Managing your personal finances is hard; even for experts it’s an extremely complex risk problem, one I’d argue that is harder than managing assets at a hedge fund. We must take our income today and make sure it lasts a lifetime, all without knowing how long we’ll live, what will happen to markets, if we’ll lose our job, if and when we’ll have an expensive health event, if we’ll divorce, or even a car break down. Life is full of uncertainties we must finance.

To make matters worse and unfair, the less money you have, the less margin you have for error. We all make financial mistakes from time to time, but the richer you are, the more you can afford to make them. The less money you have, the better you have to be with money. The risks are greater since low income people tend to have less comprehensive health insurance, cars more prone to breaking down, and lower incomes. It’s not only harder for them to save, they need more savings. And it’s not only low income people: 40% of American adults would have to take out debt or sell something to cover $400 in unexpected expenses, according to the Federal Reserve.

The smaller your income, the more every penny counts, which is why watching your budget and cutting down on small, unnecessary purchases that add up is great advice—even if it comes from someone who doesn’t have to make these same sacrifices. Mindful spending won’t make you rich like Jamie Dimon, it won’t combat income inequality, but that doesn’t mean it’s not a good idea. Perhaps America needs a more comprehensive social safety net instead, but until we have one, most Americans need more emergency savings.
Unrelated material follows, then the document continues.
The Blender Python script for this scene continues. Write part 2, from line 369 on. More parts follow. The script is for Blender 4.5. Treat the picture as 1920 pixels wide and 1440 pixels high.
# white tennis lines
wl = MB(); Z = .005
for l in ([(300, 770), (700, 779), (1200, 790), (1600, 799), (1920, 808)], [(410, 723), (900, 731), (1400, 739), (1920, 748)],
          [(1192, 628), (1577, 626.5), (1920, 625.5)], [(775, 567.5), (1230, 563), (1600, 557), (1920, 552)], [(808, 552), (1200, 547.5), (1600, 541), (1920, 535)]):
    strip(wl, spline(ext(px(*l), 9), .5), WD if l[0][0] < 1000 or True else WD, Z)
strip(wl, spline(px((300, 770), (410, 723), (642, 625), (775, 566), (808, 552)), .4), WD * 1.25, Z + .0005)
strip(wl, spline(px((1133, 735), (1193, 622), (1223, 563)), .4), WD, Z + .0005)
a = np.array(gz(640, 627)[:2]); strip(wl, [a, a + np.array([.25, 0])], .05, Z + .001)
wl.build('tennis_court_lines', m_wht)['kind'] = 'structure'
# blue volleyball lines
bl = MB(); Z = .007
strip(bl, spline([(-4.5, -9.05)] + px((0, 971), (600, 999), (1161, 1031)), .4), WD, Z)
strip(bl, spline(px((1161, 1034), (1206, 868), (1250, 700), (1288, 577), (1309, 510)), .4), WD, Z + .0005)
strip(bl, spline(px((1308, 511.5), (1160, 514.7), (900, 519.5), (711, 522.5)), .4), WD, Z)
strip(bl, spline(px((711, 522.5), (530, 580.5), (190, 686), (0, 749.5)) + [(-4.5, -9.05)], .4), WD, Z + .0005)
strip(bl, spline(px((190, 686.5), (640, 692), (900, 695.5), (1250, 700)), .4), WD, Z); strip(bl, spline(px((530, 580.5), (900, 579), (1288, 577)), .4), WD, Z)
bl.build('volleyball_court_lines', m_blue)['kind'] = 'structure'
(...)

Even before the Chase tweet there has been a curious backlash to advice that tells people to be mindful of spending, or to any financial literacy. The argument made by Washington Post columnist Helaine Olen, for example, is that because cutting out Starbucks won’t solve all your financial problems, admonitions to stop buying lattes is bad advice. Clearly, anyone who tells you the key to riches is eliminating spendy coffee is misleading you, but cutting out small, inexpensive luxuries may be the best insurance against a catastrophic financial event. Financial literacy also won’t make you rich. Many programs are not successful because they or poorly taught or don’t teach people what they need to know. But a well-targeted curriculum can help people be more mindful of their spending, increase saving, and be aware of financial predators—and those are all important skills.

Making your own coffee or improving your financial literacy won’t make you rich, but it will lower the odds you’ll be poor.